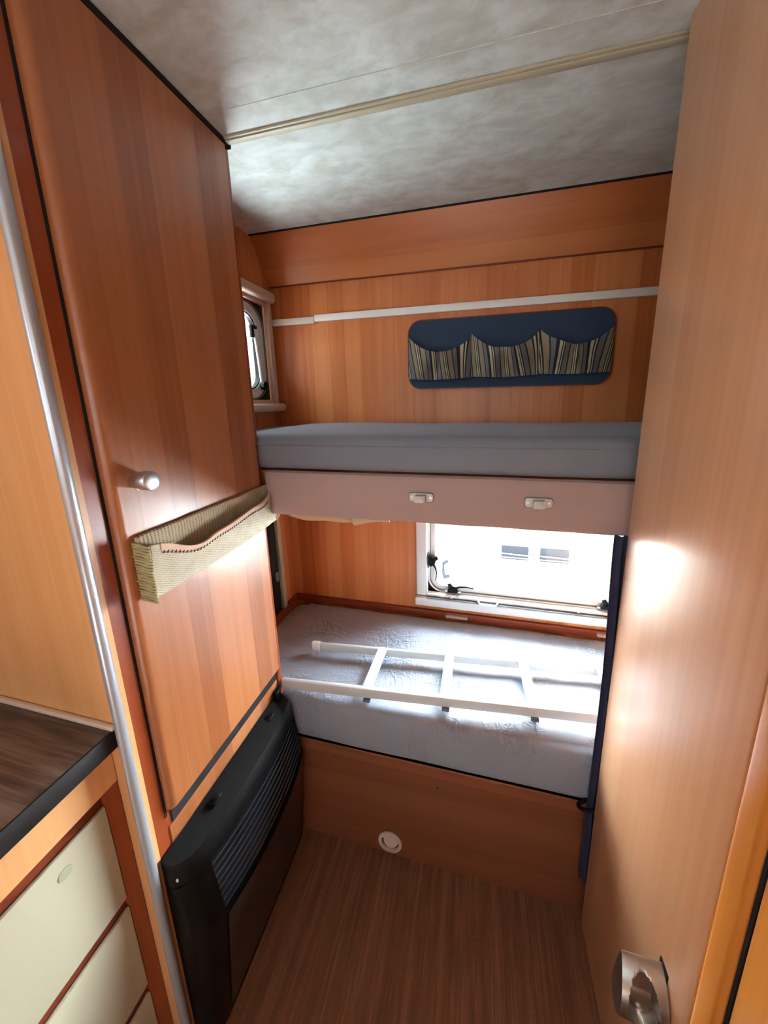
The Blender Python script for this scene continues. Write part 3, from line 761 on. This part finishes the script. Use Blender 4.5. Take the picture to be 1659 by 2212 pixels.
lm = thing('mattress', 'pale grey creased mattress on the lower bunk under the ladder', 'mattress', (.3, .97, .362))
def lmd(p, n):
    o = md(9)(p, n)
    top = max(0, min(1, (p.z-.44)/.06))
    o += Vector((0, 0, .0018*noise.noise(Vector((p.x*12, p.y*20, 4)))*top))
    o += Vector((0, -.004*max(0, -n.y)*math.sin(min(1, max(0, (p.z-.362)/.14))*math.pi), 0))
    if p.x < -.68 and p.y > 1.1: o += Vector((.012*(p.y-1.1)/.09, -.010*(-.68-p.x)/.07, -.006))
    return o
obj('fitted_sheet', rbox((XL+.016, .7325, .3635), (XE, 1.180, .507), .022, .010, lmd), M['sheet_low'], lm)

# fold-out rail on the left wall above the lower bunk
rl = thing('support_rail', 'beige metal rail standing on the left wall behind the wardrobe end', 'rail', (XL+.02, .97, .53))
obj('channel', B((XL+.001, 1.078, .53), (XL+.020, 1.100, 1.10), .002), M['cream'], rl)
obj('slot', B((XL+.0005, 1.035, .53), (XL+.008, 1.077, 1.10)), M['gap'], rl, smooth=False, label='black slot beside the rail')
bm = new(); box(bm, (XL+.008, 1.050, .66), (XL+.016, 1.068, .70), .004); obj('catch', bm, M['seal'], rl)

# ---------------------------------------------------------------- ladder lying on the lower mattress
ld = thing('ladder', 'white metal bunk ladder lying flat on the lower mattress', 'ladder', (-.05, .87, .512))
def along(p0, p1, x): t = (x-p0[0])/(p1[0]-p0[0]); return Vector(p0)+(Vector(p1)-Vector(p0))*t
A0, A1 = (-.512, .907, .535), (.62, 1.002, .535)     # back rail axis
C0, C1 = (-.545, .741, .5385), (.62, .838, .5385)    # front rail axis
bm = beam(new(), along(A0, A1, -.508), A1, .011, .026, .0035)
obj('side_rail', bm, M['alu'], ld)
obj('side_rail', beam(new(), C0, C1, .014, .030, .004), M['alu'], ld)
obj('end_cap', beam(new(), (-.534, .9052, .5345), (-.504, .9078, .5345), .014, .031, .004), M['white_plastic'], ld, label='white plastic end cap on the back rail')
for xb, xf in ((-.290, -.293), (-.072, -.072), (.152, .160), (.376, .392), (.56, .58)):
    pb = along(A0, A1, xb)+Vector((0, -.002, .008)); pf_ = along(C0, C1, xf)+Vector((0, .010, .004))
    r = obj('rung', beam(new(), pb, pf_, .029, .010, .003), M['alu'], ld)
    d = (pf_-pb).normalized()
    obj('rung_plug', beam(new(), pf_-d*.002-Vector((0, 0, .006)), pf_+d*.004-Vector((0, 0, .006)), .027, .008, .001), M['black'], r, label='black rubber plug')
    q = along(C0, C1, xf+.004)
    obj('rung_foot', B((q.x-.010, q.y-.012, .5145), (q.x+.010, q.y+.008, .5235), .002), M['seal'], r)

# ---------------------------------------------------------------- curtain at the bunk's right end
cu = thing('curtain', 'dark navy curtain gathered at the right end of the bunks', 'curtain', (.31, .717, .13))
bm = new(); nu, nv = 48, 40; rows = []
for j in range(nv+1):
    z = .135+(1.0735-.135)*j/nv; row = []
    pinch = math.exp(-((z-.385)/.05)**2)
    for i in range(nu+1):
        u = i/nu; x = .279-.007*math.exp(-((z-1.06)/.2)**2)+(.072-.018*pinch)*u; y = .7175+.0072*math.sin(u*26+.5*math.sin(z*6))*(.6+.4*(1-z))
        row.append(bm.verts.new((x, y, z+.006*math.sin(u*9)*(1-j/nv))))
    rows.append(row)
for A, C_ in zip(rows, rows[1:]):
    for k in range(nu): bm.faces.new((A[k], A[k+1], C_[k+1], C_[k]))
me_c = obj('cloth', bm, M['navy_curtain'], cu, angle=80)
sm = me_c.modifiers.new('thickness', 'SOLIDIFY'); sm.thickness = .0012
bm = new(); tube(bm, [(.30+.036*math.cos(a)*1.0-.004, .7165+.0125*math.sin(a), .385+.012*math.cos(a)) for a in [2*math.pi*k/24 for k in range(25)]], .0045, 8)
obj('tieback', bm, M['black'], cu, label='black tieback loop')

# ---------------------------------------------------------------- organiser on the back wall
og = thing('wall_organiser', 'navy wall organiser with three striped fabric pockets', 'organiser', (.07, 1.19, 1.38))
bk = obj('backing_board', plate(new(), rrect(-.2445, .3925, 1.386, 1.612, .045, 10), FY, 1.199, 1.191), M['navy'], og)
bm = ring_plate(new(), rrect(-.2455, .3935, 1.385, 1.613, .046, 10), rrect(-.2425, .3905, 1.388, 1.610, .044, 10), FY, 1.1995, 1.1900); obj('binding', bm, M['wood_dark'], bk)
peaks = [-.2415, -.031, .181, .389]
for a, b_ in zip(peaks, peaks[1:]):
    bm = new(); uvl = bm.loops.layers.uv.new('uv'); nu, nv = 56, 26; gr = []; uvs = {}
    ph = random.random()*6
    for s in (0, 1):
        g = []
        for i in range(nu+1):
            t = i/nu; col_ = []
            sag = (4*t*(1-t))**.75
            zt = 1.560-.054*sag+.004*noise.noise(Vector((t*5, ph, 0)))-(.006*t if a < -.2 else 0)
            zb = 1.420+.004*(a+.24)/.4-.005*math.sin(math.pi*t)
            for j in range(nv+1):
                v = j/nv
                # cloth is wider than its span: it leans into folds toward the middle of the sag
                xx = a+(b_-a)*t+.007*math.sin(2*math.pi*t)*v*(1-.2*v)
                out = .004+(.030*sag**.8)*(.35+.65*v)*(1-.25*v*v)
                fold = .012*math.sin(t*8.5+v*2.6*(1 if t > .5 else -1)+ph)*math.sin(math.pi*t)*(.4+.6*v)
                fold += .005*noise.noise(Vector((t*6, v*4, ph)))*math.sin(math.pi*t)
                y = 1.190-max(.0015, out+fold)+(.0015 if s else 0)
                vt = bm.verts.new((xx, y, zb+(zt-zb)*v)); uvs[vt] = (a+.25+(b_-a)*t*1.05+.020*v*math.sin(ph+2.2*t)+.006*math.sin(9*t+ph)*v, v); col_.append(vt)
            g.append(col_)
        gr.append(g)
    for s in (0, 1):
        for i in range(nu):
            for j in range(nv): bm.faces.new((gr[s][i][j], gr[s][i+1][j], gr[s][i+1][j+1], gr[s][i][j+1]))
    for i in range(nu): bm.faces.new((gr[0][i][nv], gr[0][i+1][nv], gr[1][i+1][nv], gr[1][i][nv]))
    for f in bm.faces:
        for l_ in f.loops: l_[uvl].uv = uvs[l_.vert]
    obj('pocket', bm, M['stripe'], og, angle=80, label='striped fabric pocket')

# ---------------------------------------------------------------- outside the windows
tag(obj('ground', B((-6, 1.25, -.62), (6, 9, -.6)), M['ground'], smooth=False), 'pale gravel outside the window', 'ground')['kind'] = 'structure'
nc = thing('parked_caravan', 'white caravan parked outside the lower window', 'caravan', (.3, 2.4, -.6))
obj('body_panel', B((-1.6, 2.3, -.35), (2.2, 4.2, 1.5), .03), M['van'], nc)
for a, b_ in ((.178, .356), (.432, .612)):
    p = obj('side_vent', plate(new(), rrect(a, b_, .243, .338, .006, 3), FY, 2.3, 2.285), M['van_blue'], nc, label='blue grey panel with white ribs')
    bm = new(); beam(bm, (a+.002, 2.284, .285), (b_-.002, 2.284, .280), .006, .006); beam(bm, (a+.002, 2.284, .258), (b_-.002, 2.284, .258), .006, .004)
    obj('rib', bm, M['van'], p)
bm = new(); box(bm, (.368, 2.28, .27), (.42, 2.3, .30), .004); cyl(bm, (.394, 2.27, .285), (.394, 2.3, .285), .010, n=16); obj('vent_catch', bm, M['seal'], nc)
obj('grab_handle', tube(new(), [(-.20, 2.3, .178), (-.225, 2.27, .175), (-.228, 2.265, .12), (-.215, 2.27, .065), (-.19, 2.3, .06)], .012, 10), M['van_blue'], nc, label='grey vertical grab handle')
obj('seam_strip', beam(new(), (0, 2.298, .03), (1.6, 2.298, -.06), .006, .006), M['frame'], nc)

**DIRECTIONS FOR THIS TASK**
Begin at the first line of the material and copy each line exactly through the one containing "bm, M['seal'], rl)". Omit pictures.

**WRITTEN ANSWER**
The Blender Python script for this scene continues. Write part 3, from line 761 on. This part finishes the script. Use Blender 4.5. Take the picture to be 1659 by 2212 pixels.
lm = thing('mattress', 'pale grey creased mattress on the lower bunk under the ladder', 'mattress', (.3, .97, .362))
def lmd(p, n):
    o = md(9)(p, n)
    top = max(0, min(1, (p.z-.44)/.06))
    o += Vector((0, 0, .0018*noise.noise(Vector((p.x*12, p.y*20, 4)))*top))
    o += Vector((0, -.004*max(0, -n.y)*math.sin(min(1, max(0, (p.z-.362)/.14))*math.pi), 0))
    if p.x < -.68 and p.y > 1.1: o += Vector((.012*(p.y-1.1)/.09, -.010*(-.68-p.x)/.07, -.006))
    return o
obj('fitted_sheet', rbox((XL+.016, .7325, .3635), (XE, 1.180, .507), .022, .010, lmd), M['sheet_low'], lm)

# fold-out rail on the left wall above the lower bunk
rl = thing('support_rail', 'beige metal rail standing on the left wall behind the wardrobe end', 'rail', (XL+.02, .97, .53))
obj('channel', B((XL+.001, 1.078, .53), (XL+.020, 1.100, 1.10), .002), M['cream'], rl)
obj('slot', B((XL+.0005, 1.035, .53), (XL+.008, 1.077, 1.10)), M['gap'], rl, smooth=False, label='black slot beside the rail')
bm = new(); box(bm, (XL+.008, 1.050, .66), (XL+.016, 1.068, .70), .004); obj('catch', bm, M['seal'], rl)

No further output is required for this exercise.